Pidamos en esta Santa Misa enamorarnos más de nuestra vida consagrada, lo cual significa enamorarnos mucho más de Jesucristo. Y pidamos ya ahora, en estos instantes de silencio, lo que pediremos al final de la Misa por medio de María Santísima, cuando rezaremos juntos esta fórmula de renovación de nuestra consagración: que seamos incondicionales de Dios, de la Trinidad, abrazados inextricablemente a la gracia, viviendo nuestros cuatro votos, triunfadores en la Misa, y con lenguas de fuego para vivir y predicar la ley nueva del amor instaurada por Jesús.
[1]Cf.

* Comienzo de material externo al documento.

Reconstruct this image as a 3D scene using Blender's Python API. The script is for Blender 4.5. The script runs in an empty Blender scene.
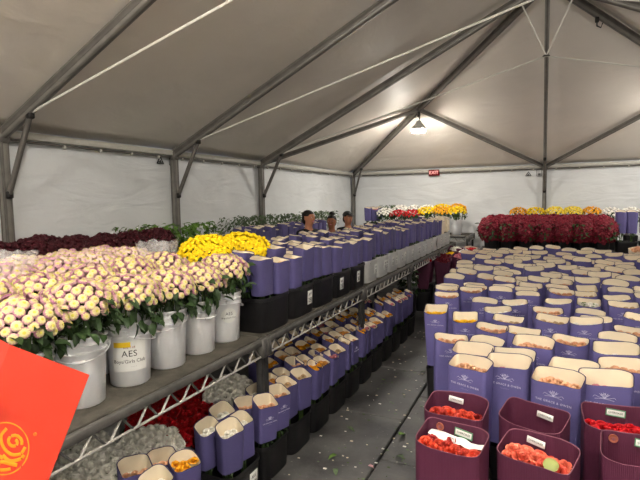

Beato Pío IX, Carta apostólica Ineffabilis Deus (8 de diciembre de 1854), 1-2.
[2]Exhortación apostólica Vita consecrata (25 de marzo de 1996) 21; Constituciones IVE-SSVM, 254; 257.

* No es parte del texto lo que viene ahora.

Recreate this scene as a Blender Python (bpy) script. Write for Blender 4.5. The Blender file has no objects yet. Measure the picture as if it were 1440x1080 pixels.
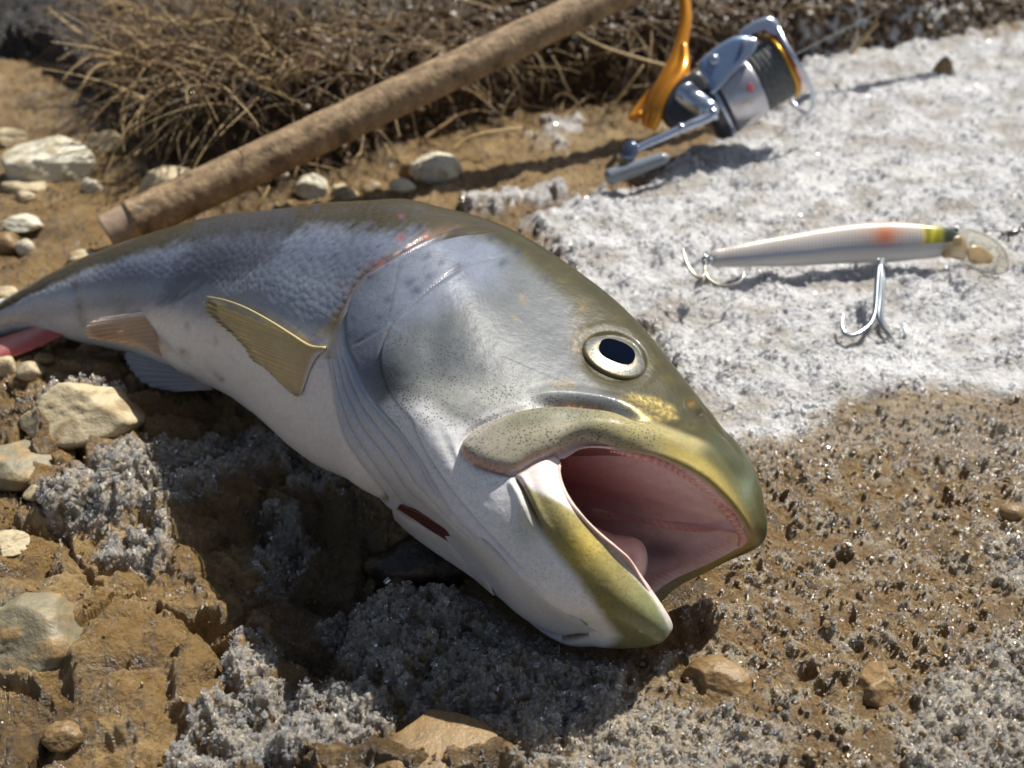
import bpy, bmesh, math, random
import numpy as np
from mathutils import Vector, Matrix
from mathutils.bvhtree import BVHTree

rng = np.random.default_rng(7)
random.seed(7)
sc = bpy.context.scene
C = sc.collection
CM = 0.01

# ------------------------------------------------------------------ camera
PITCH = math.radians(35.0)
CAM_H = 24.0                      # centimetres above the ground
FOC = 1400.0                      # focal length in photograph pixels
cd = bpy.data.cameras.new('camera')
cam = bpy.data.objects.new('camera', cd)
C.objects.link(cam)
cam.location = (0, 0, CAM_H * CM)
cam.rotation_euler = (math.pi / 2 - PITCH, 0, 0)
cd.sensor_width = 36.0
cd.lens = 36.0 * FOC / 1440.0
cd.clip_start = 0.01
cd.clip_end = 400.0
cd.dof.use_dof = True
cd.dof.focus_distance = 0.302
cd.dof.aperture_fstop = 13.0
sc.camera = cam

# ------------------------------------------------------------------ sky and sun
SUN_EL = math.radians(55.0)
SUN_AZ = math.atan2(0.72, 0.69)   # where the sun stands, from +Y towards +X
w = bpy.data.worlds.new('World')
sc.world = w
w.use_nodes = True
nt = w.node_tree
bg = nt.nodes['Background']
sky = nt.nodes.new('ShaderNodeTexSky')
sky.sky_type = 'NISHITA'
sky.sun_disc = False
sky.sun_elevation = SUN_EL
sky.sun_rotation = SUN_AZ
sky.air_density = 0.8
sky.dust_density = 1.0
sky.ozone_density = 0.7
hs_ = nt.nodes.new('ShaderNodeHueSaturation'); hs_.inputs['Saturation'].default_value = .68
nt.links.new(sky.outputs[0], hs_.inputs['Color'])
nt.links.new(hs_.outputs[0], bg.inputs[0])
bg.inputs[1].default_value = 0.062
sd = bpy.data.lights.new('sun', 'SUN')
sun = bpy.data.objects.new('sun', sd)
C.objects.link(sun)
sd.energy = 5.0
sd.angle = math.radians(0.55)
sd.color = (1.0, 0.955, 0.88)
sdir = Vector((math.sin(SUN_AZ) * math.cos(SUN_EL), math.cos(SUN_AZ) * math.cos(SUN_EL), math.sin(SUN_EL)))
sun.rotation_euler = sdir.to_track_quat('Z', 'Y').to_euler()
sun.location = (0.6, 0.6, 1.0)
sc.view_settings.view_transform = 'Standard'
sc.view_settings.look = 'None'
sc.view_settings.exposure = 0.45
sc.view_settings.gamma = 1.0
sc.view_settings.use_curve_mapping = False
try:
    sc.cycles.max_bounces = 8
    sc.cycles.transmission_bounces = 6
    sc.cycles.sample_clamp_indirect = 6.0
    sc.cycles.use_denoising = True
except Exception:
    pass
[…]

[3]Sobre la oración, 13; PG 457.
[4]Directorio de Espiritualidad, 143; San Luis Orione, Cartas de Don Orione, Carta del 24/06/1937, Mar del Plata 1952, 89.
[5]Tratado sobre la contemplación de Dios, 10. Es citado en el Oficio de Lecturas del lunes 3º del Tiempo de Adviento.
[6]Algunos traducen la frase de Guillermo de San Teodorico aplicando el término suave como adjetivo de ley del amor: “¡Oh Jesús, que has venido… para promulgar la suave ley del amor!”.
[7]Subida al Monte Carmelo, II, 5, 7.
[8]Carta a los Magnesios, 6, 1.
[9]Carta 161 al Obispo Anfiloquio: PG 32, 630.
[10]Summa Theologiae, II, 48; 2 ad 1; Super Epistulas S. Pauli Lectura, In Epist. ad Col. 1, lectio 6, n. 61, Edición Marietti, Turín 1953, 137; cf. L. Billot, De Ecclesiae Sacramentis, vol. I, Roma 1906, 210-211. 311.
[11]Summa TheologiaeIII, 81, 3 ad 3; cf. Dom A. Vonier, La chiave della dottrina eucaristica, Milano 19632, 223.